Output the full listing below exactly, without the pictures.

-.-.-

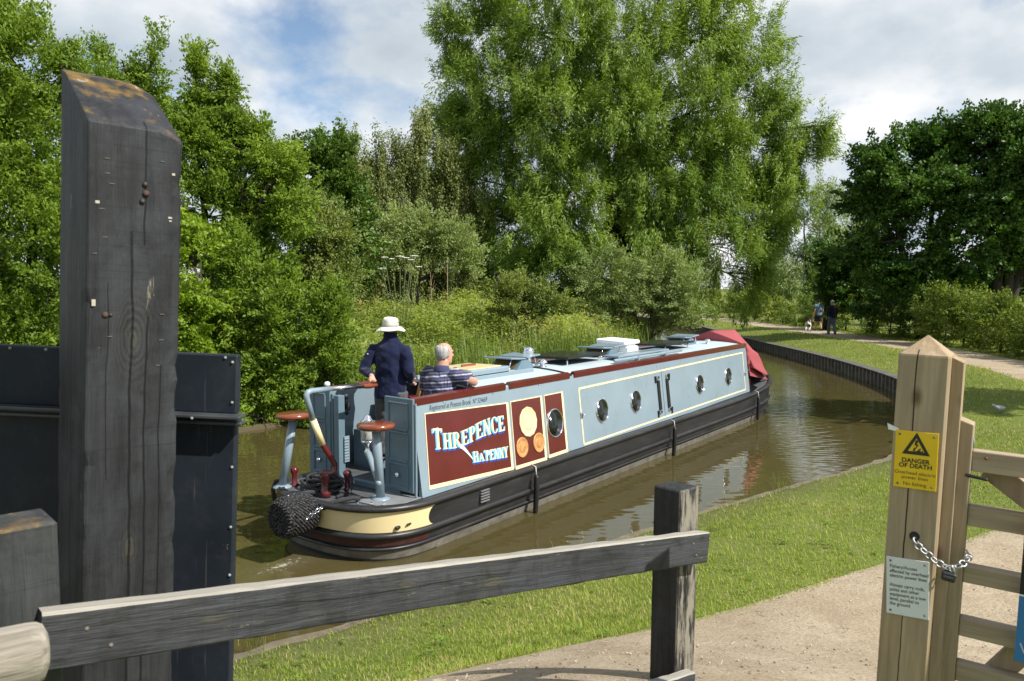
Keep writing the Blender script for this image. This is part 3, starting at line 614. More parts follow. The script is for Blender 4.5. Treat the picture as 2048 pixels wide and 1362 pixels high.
for j, (px, top, wd_, lb) in enumerate(((690, 250, 55, 'leftmost birch of the row, lowest and partly behind the deep green tree'), (765, 265, 62, 'birch second from the left, pale stem showing in its drooping crown'), (835, 205, 66, 'tallest birch of the row with a rounded tip'), (915, 290, 62, 'birch nearest the great willow, hung with thin drooping twigs'))):
    L = [(px, top + 45, wd_ * .55, 45), (px - 18, top + 110, wd_ * .8, 60), (px + 20, top + 120, wd_ * .8, 60), (px, top + 190, wd_, 70), (px + 10, top + 260, wd_ * 1.05, 60), (px - 8, top + 310, wd_, 50)]
    tree_px('birch_tree', lb, 'birch', px, 35.5 + .8 * j, L, 330, 120, (.13, .07), m_bir, 40 + j, droop=1.1, rc=.32, flat=.8, hang=1.2, tr=.11, group=BG, bark=bark_pale, limb_r=.05)
tree_px('pale_bush', 'pale green bush in front of the birches', 'bush', 830, 32.5, [(815, 455, 48, 40), (860, 480, 45, 45), (800, 510, 50, 45), (900, 500, 45, 55), (930, 540, 40, 50)], 300, 85, (.12, .055), m_osi, 45, rc=.3, tr=.08, forks=((.3, 0), (-.4, 0)), tintb=.08)

wl_ = [(1130, -40, 190, 110), (1330, -30, 190, 110), (985, 60, 85, 80), (915, 145, 55, 70), (905, 50, 40, 45), (1120, 90, 120, 90, -1.5), (1240, 120, 130, 100, -2), (1370, 90, 120, 95, -1), (1480, 80, 75, 90), (1500, 190, 85, 80), (1020, 190, 110, 85, -1), (945, 250, 65, 70), (1120, 230, 100, 70, -2.5), (1250, 240, 100, 70, -2.5), (1390, 220, 110, 85, -2), (1470, 290, 90, 75, -1), (1570, 230, 45, 50), (1590, 300, 62, 65), (1630, 260, 22, 30), (1010, 310, 90, 75, -.5), (930, 350, 65, 70, .5), (1110, 330, 62, 65, -2.5), (1340, 320, 105, 70, -2), (1130, 410, 80, 65, -3.6), (1060, 470, 95, 75, -3), (1160, 485, 60, 65, -3), (1110, 540, 95, 60, -3), (1010, 540, 65, 60, -1.5), (985, 440, 60, 75, 0), (1400, 400, 100, 65, -2), (1310, 400, 55, 60, -2), (1520, 400, 70, 65, -.5), (1580, 390, 50, 60), (1450, 490, 85, 60, -1.5), (1360, 480, 65, 60, -2.2), (1400, 560, 60, 50, -1.5), (1340, 545, 50, 50, -2), (1490, 560, 40, 50, -.5), (1200, 300, 45, 70, 2.5), (1300, 470, 55, 60, 2.5), (1240, 180, 90, 80, 3), (1235, 385, 50, 75, 2.6), (1175, 575, 55, 45, -3.4), (1290, 555, 50, 50, -2.8), (1300, 440, 50, 60, -2.6), (1170, 300, 40, 45, -2.6), (1280, 320, 50, 50, -2.6), (890, 260, 40, 55), (880, 400, 40, 60), (930, 470, 60, 70), (1545, 330, 60, 60), (1510, 470, 50, 60, -.6), (1180, 170, 120, 80), (1400, 300, 100, 80), (1000, 250, 90, 80), (1080, 420, 80, 80, 3.5), (1430, 380, 90, 80, 3.5)]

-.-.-

SOLUTION FOR THIS PROBLEM ->
Keep writing the Blender script for this image. This is part 3, starting at line 614. More parts follow. The script is for Blender 4.5. Treat the picture as 2048 pixels wide and 1362 pixels high.
for j, (px, top, wd_, lb) in enumerate(((690, 250, 55, 'leftmost birch of the row, lowest and partly behind the deep green tree'), (765, 265, 62, 'birch second from the left, pale stem showing in its drooping crown'), (835, 205, 66, 'tallest birch of the row with a rounded tip'), (915, 290, 62, 'birch nearest the great willow, hung with thin drooping twigs'))):
    L = [(px, top + 45, wd_ * .55, 45), (px - 18, top + 110, wd_ * .8, 60), (px + 20, top + 120, wd_ * .8, 60), (px, top + 190, wd_, 70), (px + 10, top + 260, wd_ * 1.05, 60), (px - 8, top + 310, wd_, 50)]
    tree_px('birch_tree', lb, 'birch', px, 35.5 + .8 * j, L, 330, 120, (.13, .07), m_bir, 40 + j, droop=1.1, rc=.32, flat=.8, hang=1.2, tr=.11, group=BG, bark=bark_pale, limb_r=.05)
tree_px('pale_bush', 'pale green bush in front of the birches', 'bush', 830, 32.5, [(815, 455, 48, 40), (860, 480, 45, 45), (800, 510, 50, 45), (900, 500, 45, 55), (930, 540, 40, 50)], 300, 85, (.12, .055), m_osi, 45, rc=.3, tr=.08, forks=((.3, 0), (-.4, 0)), tintb=.08)

wl_ = [(1130, -40, 190, 110), (1330, -30, 190, 110), (985, 60, 85, 80), (915, 145, 55, 70), (905, 50, 40, 45), (1120, 90, 120, 90, -1.5), (1240, 120, 130, 100, -2), (1370, 90, 120, 95, -1), (1480, 80, 75, 90), (1500, 190, 85, 80), (1020, 190, 110, 85, -1), (945, 250, 65, 70), (1120, 230, 100, 70, -2.5), (1250, 240, 100, 70, -2.5), (1390, 220, 110, 85, -2), (1470, 290, 90, 75, -1), (1570, 230, 45, 50), (1590, 300, 62, 65), (1630, 260, 22, 30), (1010, 310, 90, 75, -.5), (930, 350, 65, 70, .5), (1110, 330, 62, 65, -2.5), (1340, 320, 105, 70, -2), (1130, 410, 80, 65, -3.6), (1060, 470, 95, 75, -3), (1160, 485, 60, 65, -3), (1110, 540, 95, 60, -3), (1010, 540, 65, 60, -1.5), (985, 440, 60, 75, 0), (1400, 400, 100, 65, -2), (1310, 400, 55, 60, -2), (1520, 400, 70, 65, -.5), (1580, 390, 50, 60), (1450, 490, 85, 60, -1.5), (1360, 480, 65, 60, -2.2), (1400, 560, 60, 50, -1.5), (1340, 545, 50, 50, -2), (1490, 560, 40, 50, -.5), (1200, 300, 45, 70, 2.5), (1300, 470, 55, 60, 2.5), (1240, 180, 90, 80, 3), (1235, 385, 50, 75, 2.6), (1175, 575, 55, 45, -3.4), (1290, 555, 50, 50, -2.8), (1300, 440, 50, 60, -2.6), (1170, 300, 40, 45, -2.6), (1280, 320, 50, 50, -2.6), (890, 260, 40, 55), (880, 400, 40, 60), (930, 470, 60, 70), (1545, 330, 60, 60), (1510, 470, 50, 60, -.6), (1180, 170, 120, 80), (1400, 300, 100, 80), (1000, 250, 90, 80), (1080, 420, 80, 80, 3.5), (1430, 380, 90, 80, 3.5)]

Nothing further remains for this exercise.